### Goal
Pictures do not belong in the copy, so please give every entry below again exactly.

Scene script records
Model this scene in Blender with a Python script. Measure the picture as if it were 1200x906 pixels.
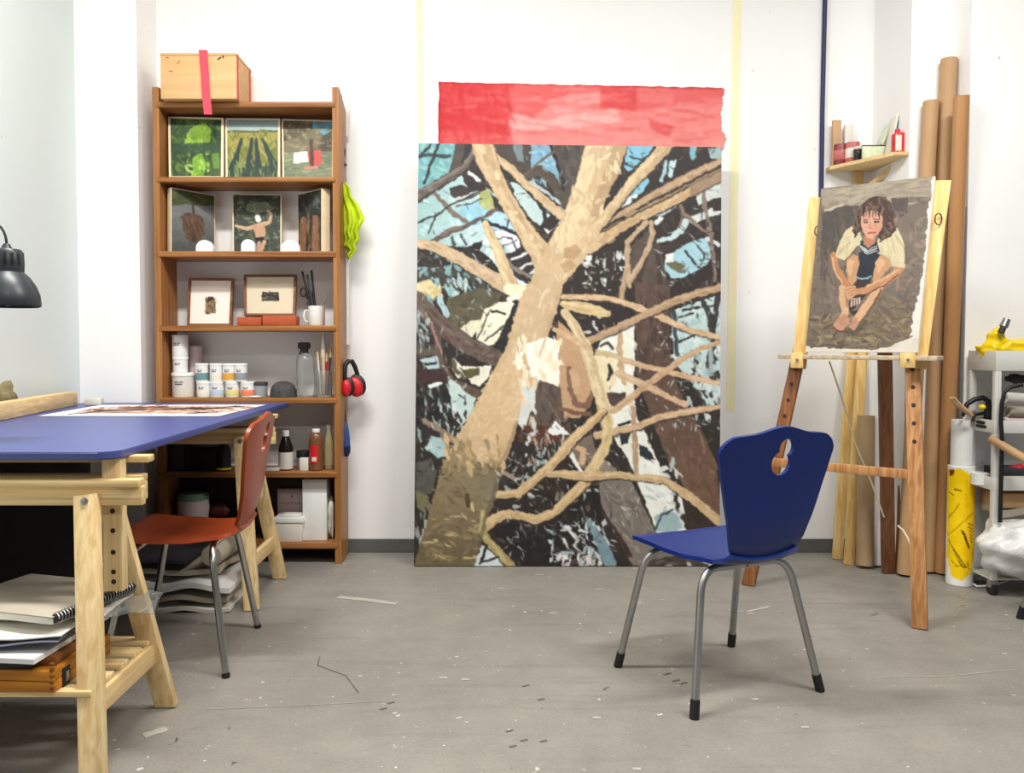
import bpy, bmesh, math, random
import numpy as np
from mathutils import Vector, Matrix

for o in list(bpy.data.objects):
    bpy.data.objects.remove(o)
sc = bpy.context.scene
COL = sc.collection

# ------------------------------------------------------------------ camera
F_PX, CX, H0, CAMZ = 950.0, 570.0, 406.0, 1.02
PITCH = math.radians(2.0)
CY = H0 + F_PX * math.tan(PITCH)
cam = bpy.data.cameras.new('camera')
cam.sensor_fit = 'HORIZONTAL'
cam.sensor_width = 36
cam.lens = F_PX * 36 / 1200
cam.shift_x = (600 - CX) / 1200
cam.shift_y = -(453 - CY) / 1200
cam.clip_start = 0.05
camo = bpy.data.objects.new('camera', cam)
COL.objects.link(camo)
camo.location = (0, 0, CAMZ)
camo.rotation_euler = (math.pi / 2 - PITCH, 0, 0)
sc.camera = camo

# ------------------------------------------------------------------ light
sc.view_settings.view_transform = 'Standard'
sc.view_settings.look = 'None'
sc.view_settings.gamma = 1
sc.view_settings.use_curve_mapping = False
sc.view_settings.exposure = 0.0
w = bpy.data.worlds.new('world')
sc.world = w
w.use_nodes = True
w.node_tree.nodes['Background'].inputs[0].default_value = (0.93, 0.97, 1.0, 1)
w.node_tree.nodes['Background'].inputs[1].default_value = 0.17


def area(name, loc, target, sx, sy, power, col=(1, 1, 1)):
    l = bpy.data.lights.new(name, 'AREA')
    l.shape = 'RECTANGLE'
    l.size, l.size_y = sx, sy
    l.energy = power
    l.color = col
    o = bpy.data.objects.new(name, l)
    COL.objects.link(o)
    o.location = loc
    o.rotation_euler = (Vector(target) - Vector(loc)).to_track_quat('-Z', 'Y').to_euler()
    return o


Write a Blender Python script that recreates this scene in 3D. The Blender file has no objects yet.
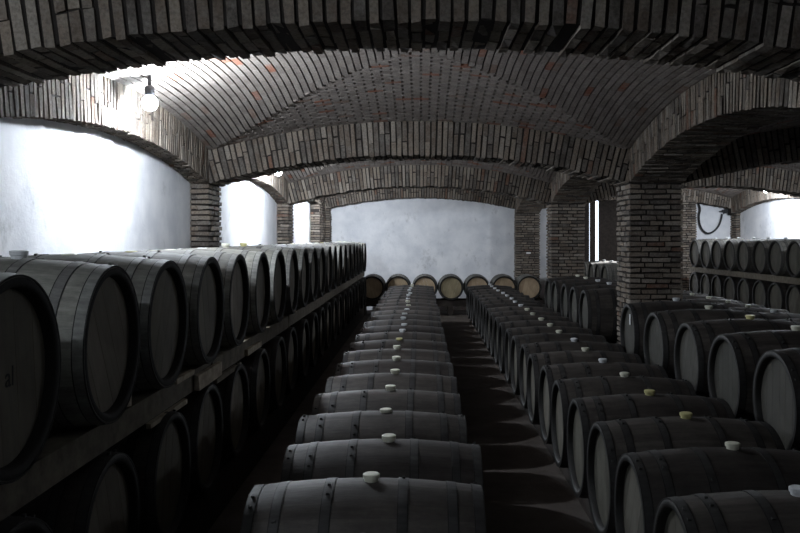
import bpy, math, random
from mathutils import Vector, Matrix
random.seed(7)
C = bpy.context.scene.collection
PI = math.pi
scene = bpy.context.scene

# ------------------------------------------------------------------ materials
def new_mat(name):
    m = bpy.data.materials.new(name); m.use_nodes = True
    nt = m.node_tree
    b = nt.nodes['Principled BSDF']
    return m, nt, b
def N(nt, t, **kw):
    n = nt.nodes.new(t)
    for k, v in kw.items():
        setattr(n, k, v)
    return n
def ramp(nt, stops, src, interp='LINEAR'):
    r = N(nt, 'ShaderNodeValToRGB'); r.color_ramp.interpolation = interp
    e = r.color_ramp.elements
    while len(e) < len(stops): e.new(0.5)
    for i, (p, c) in enumerate(stops):
        e[i].position = p; e[i].color = (c[0], c[1], c[2], 1)
    nt.links.new(src, r.inputs[0]); return r.outputs[0]
def noise(nt, scale, detail=4, rough=.6, vec=None):
    n = N(nt, 'ShaderNodeTexNoise'); n.inputs['Scale'].default_value = scale
    n.inputs['Detail'].default_value = detail; n.inputs['Roughness'].default_value = rough
    if vec is not None: nt.links.new(vec, n.inputs['Vector'])
    return n.outputs[0]
def mixc(nt, a, b, fac, mode='MIX'):
    m = N(nt, 'ShaderNodeMix'); m.data_type = 'RGBA'; m.blend_type = mode
    for sock, v in ((m.inputs[0], fac), (m.inputs[6], a), (m.inputs[7], b)):
        if hasattr(v, 'is_output') or isinstance(v, bpy.types.NodeSocket): nt.links.new(v, sock)
        elif isinstance(v, (int, float)): sock.default_value = v
        else: sock.default_value = (v[0], v[1], v[2], 1)
    return m.outputs[2]
def objcoord(nt, scale=None):
    t = N(nt, 'ShaderNodeTexCoord')
    if scale is None: return t.outputs['Object']
    mp = N(nt, 'ShaderNodeMapping'); mp.inputs['Scale'].default_value = scale
    nt.links.new(t.outputs['Object'], mp.inputs[0]); return mp.outputs[0]
def bump(nt, b, h, s=.3, d=.01):
    n = N(nt, 'ShaderNodeBump'); n.inputs['Strength'].default_value = s; n.inputs['Distance'].default_value = d
    nt.links.new(h, n.inputs['Height']); nt.links.new(n.outputs[0], b.inputs['Normal'])
def attr(nt, name):
    a = N(nt, 'ShaderNodeAttribute'); a.attribute_name = name; return a.outputs['Fac']

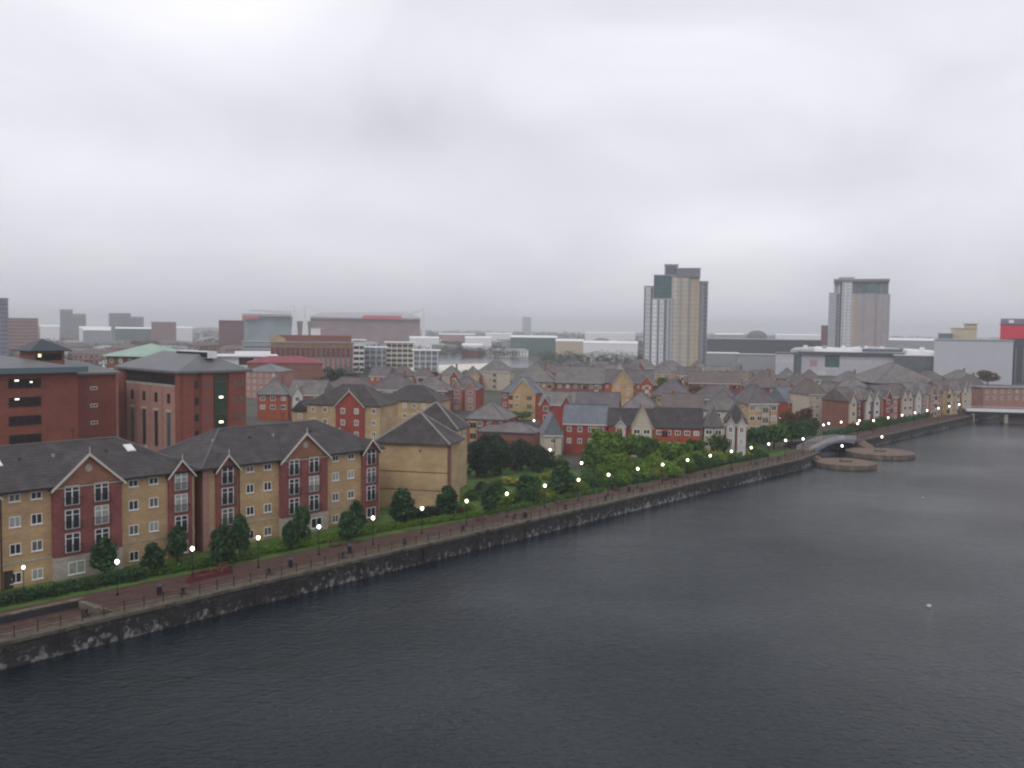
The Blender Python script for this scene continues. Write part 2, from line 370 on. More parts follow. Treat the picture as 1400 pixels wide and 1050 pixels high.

### Answer for the task
Model this scene in Blender with a Python script. Measure the picture as if it were 1200x906 pixels.
import bpy, bmesh, math, random
import numpy as np
from mathutils import Vector, Matrix

for o in list(bpy.data.objects):
    bpy.data.objects.remove(o)
sc = bpy.context.scene
COL = sc.collection

# ------------------------------------------------------------------ camera
F_PX, CX, H0, CAMZ = 950.0, 570.0, 406.0, 1.02
PITCH = math.radians(2.0)
CY = H0 + F_PX * math.tan(PITCH)
cam = bpy.data.cameras.new('camera')
cam.sensor_fit = 'HORIZONTAL'
cam.sensor_width = 36
cam.lens = F_PX * 36 / 1200
cam.shift_x = (600 - CX) / 1200
cam.shift_y = -(453 - CY) / 1200
cam.clip_start = 0.05
camo = bpy.data.objects.new('camera', cam)
COL.objects.link(camo)
camo.location = (0, 0, CAMZ)
camo.rotation_euler = (math.pi / 2 - PITCH, 0, 0)
sc.camera = camo

# ------------------------------------------------------------------ light
sc.view_settings.view_transform = 'Standard'
sc.view_settings.look = 'None'
sc.view_settings.gamma = 1
sc.view_settings.use_curve_mapping = False
sc.view_settings.exposure = 0.0
w = bpy.data.worlds.new('world')
sc.world = w
w.use_nodes = True
w.node_tree.nodes['Background'].inputs[0].default_value = (0.93, 0.97, 1.0, 1)
w.node_tree.nodes['Background'].inputs[1].default_value = 0.17


def area(name, loc, target, sx, sy, power, col=(1, 1, 1)):
    l = bpy.data.lights.new(name, 'AREA')
    l.shape = 'RECTANGLE'
    l.size, l.size_y = sx, sy
    l.energy = power
    l.color = col
    o = bpy.data.objects.new(name, l)
    COL.objects.link(o)
    o.location = loc
    o.rotation_euler = (Vector(target) - Vector(loc)).to_track_quat('-Z', 'Y').to_euler()
    return o


Write a Blender Python script that recreates this scene in 3D. The Blender file has no objects yet.
import bpy, math, random
from mathutils import Vector, Matrix
random.seed(7)
C = bpy.context.scene.collection
PI = math.pi
scene = bpy.context.scene

# ------------------------------------------------------------------ materials
def new_mat(name):
    m = bpy.data.materials.new(name); m.use_nodes = True
    nt = m.node_tree
    b = nt.nodes['Principled BSDF']
    return m, nt, b
def N(nt, t, **kw):
    n = nt.nodes.new(t)
    for k, v in kw.items():
        setattr(n, k, v)
    return n
def ramp(nt, stops, src, interp='LINEAR'):
    r = N(nt, 'ShaderNodeValToRGB'); r.color_ramp.interpolation = interp
    e = r.color_ramp.elements
    while len(e) < len(stops): e.new(0.5)
    for i, (p, c) in enumerate(stops):
        e[i].position = p; e[i].color = (c[0], c[1], c[2], 1)
    nt.links.new(src, r.inputs[0]); return r.outputs[0]
def noise(nt, scale, detail=4, rough=.6, vec=None):
    n = N(nt, 'ShaderNodeTexNoise'); n.inputs['Scale'].default_value = scale
    n.inputs['Detail'].default_value = detail; n.inputs['Roughness'].default_value = rough
    if vec is not None: nt.links.new(vec, n.inputs['Vector'])
    return n.outputs[0]
def mixc(nt, a, b, fac, mode='MIX'):
    m = N(nt, 'ShaderNodeMix'); m.data_type = 'RGBA'; m.blend_type = mode
    for sock, v in ((m.inputs[0], fac), (m.inputs[6], a), (m.inputs[7], b)):
        if hasattr(v, 'is_output') or isinstance(v, bpy.types.NodeSocket): nt.links.new(v, sock)
        elif isinstance(v, (int, float)): sock.default_value = v
        else: sock.default_value = (v[0], v[1], v[2], 1)
    return m.outputs[2]
def objcoord(nt, scale=None):
    t = N(nt, 'ShaderNodeTexCoord')
    if scale is None: return t.outputs['Object']
    mp = N(nt, 'ShaderNodeMapping'); mp.inputs['Scale'].default_value = scale
    nt.links.new(t.outputs['Object'], mp.inputs[0]); return mp.outputs[0]
def bump(nt, b, h, s=.3, d=.01):
    n = N(nt, 'ShaderNodeBump'); n.inputs['Strength'].default_value = s; n.inputs['Distance'].default_value = d
    nt.links.new(h, n.inputs['Height']); nt.links.new(n.outputs[0], b.inputs['Normal'])
def attr(nt, name):
    a = N(nt, 'ShaderNodeAttribute'); a.attribute_name = name; return a.outputs['Fac']

The Blender Python script for this scene continues. Write part 2, from line 370 on. More parts follow. Treat the picture as 1400 pixels wide and 1050 pixels high.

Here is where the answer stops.